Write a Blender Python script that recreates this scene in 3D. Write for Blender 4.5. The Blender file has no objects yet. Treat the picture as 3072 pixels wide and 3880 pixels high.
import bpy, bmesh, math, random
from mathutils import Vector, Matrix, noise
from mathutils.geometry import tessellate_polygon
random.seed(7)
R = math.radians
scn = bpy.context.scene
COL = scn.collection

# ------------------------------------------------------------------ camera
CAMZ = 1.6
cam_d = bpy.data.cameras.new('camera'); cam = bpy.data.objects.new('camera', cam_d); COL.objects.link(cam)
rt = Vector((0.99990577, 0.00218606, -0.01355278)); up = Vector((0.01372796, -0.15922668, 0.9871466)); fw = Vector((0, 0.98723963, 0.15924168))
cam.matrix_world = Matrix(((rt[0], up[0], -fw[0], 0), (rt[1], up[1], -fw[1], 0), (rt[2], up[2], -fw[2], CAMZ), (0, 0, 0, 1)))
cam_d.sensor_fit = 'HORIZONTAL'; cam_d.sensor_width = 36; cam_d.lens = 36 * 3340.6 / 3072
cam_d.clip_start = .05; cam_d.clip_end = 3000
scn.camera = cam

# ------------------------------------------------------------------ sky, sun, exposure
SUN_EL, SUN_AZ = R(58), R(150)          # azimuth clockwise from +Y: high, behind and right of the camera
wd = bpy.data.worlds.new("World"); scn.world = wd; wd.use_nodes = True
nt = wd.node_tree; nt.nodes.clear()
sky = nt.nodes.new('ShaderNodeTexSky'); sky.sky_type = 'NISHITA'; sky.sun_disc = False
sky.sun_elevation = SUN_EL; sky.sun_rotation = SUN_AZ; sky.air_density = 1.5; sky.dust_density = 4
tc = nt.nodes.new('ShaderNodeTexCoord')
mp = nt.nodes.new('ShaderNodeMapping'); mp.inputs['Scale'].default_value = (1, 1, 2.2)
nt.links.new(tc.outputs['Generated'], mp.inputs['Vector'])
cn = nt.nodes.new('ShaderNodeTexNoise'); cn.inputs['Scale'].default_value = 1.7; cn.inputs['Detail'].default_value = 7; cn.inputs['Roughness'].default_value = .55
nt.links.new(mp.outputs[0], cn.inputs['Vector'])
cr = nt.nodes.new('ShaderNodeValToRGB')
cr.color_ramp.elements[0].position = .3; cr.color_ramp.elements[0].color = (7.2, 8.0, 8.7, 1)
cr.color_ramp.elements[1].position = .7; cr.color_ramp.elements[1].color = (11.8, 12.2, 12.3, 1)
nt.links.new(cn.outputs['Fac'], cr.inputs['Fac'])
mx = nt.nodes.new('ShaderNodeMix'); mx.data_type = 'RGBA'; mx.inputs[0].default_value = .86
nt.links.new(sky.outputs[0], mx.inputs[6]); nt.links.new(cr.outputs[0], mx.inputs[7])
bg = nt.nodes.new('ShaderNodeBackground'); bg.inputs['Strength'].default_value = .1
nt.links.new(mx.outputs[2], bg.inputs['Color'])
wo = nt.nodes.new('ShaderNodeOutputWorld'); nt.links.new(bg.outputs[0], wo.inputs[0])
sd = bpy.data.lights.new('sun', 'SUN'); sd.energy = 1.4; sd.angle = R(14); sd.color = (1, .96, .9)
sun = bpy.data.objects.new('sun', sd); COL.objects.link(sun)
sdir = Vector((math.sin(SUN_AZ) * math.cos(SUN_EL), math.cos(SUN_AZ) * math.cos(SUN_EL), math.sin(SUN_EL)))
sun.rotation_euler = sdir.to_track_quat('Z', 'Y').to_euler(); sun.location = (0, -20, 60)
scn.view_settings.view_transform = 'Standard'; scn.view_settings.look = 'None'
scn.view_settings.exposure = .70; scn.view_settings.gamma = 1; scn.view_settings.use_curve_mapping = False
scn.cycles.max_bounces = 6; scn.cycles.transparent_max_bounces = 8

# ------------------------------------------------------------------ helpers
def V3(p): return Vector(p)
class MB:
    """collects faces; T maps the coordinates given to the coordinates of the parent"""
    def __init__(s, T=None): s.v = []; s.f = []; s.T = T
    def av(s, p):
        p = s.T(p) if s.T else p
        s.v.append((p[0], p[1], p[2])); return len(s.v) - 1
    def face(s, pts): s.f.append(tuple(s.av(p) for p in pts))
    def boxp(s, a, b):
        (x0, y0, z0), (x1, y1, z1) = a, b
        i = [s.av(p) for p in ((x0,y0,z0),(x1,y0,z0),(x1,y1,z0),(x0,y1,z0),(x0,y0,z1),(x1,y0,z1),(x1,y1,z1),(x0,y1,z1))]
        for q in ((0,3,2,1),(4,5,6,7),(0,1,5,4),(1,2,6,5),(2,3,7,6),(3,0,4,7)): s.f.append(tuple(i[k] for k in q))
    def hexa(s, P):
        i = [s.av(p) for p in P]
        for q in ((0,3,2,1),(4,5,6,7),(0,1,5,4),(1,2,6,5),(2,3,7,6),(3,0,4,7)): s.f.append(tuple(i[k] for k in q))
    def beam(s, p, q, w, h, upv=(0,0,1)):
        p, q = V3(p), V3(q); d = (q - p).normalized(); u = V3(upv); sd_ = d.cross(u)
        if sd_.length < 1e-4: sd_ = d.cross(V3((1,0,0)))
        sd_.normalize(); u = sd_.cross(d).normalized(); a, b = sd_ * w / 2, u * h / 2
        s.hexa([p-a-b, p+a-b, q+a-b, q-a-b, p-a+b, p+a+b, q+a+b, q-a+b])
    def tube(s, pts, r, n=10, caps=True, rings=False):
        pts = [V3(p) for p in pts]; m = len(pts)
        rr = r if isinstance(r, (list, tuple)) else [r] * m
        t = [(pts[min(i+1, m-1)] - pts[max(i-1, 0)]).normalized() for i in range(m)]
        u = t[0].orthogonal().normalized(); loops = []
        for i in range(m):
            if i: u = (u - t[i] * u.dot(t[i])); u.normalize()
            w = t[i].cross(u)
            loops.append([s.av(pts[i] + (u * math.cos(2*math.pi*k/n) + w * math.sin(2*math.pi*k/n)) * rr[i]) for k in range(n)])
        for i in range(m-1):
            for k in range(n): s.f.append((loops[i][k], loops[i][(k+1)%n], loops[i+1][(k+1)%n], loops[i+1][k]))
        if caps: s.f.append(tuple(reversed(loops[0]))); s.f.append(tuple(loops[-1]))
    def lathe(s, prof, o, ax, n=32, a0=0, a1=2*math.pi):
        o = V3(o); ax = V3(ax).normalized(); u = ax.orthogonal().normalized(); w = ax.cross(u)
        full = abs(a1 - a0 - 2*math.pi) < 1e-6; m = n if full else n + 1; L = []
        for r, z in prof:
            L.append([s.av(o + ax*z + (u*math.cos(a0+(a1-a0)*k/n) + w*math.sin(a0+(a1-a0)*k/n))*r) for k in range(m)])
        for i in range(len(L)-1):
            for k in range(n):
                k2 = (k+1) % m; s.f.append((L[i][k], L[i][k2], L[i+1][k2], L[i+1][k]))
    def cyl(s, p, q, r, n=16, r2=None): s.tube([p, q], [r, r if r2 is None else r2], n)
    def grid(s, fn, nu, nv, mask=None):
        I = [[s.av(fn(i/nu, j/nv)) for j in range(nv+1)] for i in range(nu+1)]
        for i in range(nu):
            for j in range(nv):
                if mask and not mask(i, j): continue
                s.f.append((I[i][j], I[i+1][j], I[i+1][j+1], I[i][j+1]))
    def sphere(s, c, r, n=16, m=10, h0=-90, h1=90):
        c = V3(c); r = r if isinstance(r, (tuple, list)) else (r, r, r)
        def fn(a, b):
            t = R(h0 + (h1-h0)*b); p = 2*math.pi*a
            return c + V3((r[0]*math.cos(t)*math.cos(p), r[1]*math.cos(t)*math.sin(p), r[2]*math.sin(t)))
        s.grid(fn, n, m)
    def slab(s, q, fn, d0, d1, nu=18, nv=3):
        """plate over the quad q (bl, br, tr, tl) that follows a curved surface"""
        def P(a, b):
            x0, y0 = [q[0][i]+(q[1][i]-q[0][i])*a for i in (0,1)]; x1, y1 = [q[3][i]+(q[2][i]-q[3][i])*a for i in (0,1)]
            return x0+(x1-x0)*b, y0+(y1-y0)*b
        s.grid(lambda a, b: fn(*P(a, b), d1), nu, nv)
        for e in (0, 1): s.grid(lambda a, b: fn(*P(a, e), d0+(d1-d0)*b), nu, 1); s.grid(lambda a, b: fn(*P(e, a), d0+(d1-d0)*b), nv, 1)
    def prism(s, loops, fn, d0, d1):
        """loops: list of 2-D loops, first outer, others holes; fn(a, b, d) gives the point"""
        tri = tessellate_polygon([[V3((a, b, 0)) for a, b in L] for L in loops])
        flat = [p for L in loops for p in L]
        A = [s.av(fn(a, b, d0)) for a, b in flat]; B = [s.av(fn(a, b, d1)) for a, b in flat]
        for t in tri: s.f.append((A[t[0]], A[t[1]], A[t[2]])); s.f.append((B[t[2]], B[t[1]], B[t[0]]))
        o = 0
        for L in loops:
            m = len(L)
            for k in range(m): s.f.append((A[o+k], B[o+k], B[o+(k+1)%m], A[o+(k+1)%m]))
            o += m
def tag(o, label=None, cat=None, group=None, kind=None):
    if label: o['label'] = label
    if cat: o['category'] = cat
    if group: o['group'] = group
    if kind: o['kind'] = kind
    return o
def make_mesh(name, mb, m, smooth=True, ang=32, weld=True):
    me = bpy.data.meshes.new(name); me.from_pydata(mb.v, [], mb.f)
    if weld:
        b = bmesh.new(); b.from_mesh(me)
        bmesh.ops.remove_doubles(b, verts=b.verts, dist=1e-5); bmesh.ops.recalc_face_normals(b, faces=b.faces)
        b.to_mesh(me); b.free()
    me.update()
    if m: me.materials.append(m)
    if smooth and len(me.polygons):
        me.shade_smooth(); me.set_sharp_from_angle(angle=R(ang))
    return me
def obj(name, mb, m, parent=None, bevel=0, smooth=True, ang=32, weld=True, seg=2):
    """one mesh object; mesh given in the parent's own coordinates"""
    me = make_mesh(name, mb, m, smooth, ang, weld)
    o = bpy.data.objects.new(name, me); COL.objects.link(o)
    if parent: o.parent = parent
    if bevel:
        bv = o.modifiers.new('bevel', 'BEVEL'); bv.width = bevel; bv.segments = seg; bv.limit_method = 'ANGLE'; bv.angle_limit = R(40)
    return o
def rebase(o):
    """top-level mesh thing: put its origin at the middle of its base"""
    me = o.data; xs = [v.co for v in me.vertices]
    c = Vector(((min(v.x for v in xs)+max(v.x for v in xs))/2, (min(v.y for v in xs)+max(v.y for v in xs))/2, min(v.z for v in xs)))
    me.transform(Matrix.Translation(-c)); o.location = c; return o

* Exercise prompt
Starting at the first line of the material above, reproduce each line exactly up to and including the line with "COL = scn.collection".

* Task response
Write a Blender Python script that recreates this scene in 3D. Write for Blender 4.5. The Blender file has no objects yet. Treat the picture as 3072 pixels wide and 3880 pixels high.
import bpy, bmesh, math, random
from mathutils import Vector, Matrix, noise
from mathutils.geometry import tessellate_polygon
random.seed(7)
R = math.radians
scn = bpy.context.scene
COL = scn.collection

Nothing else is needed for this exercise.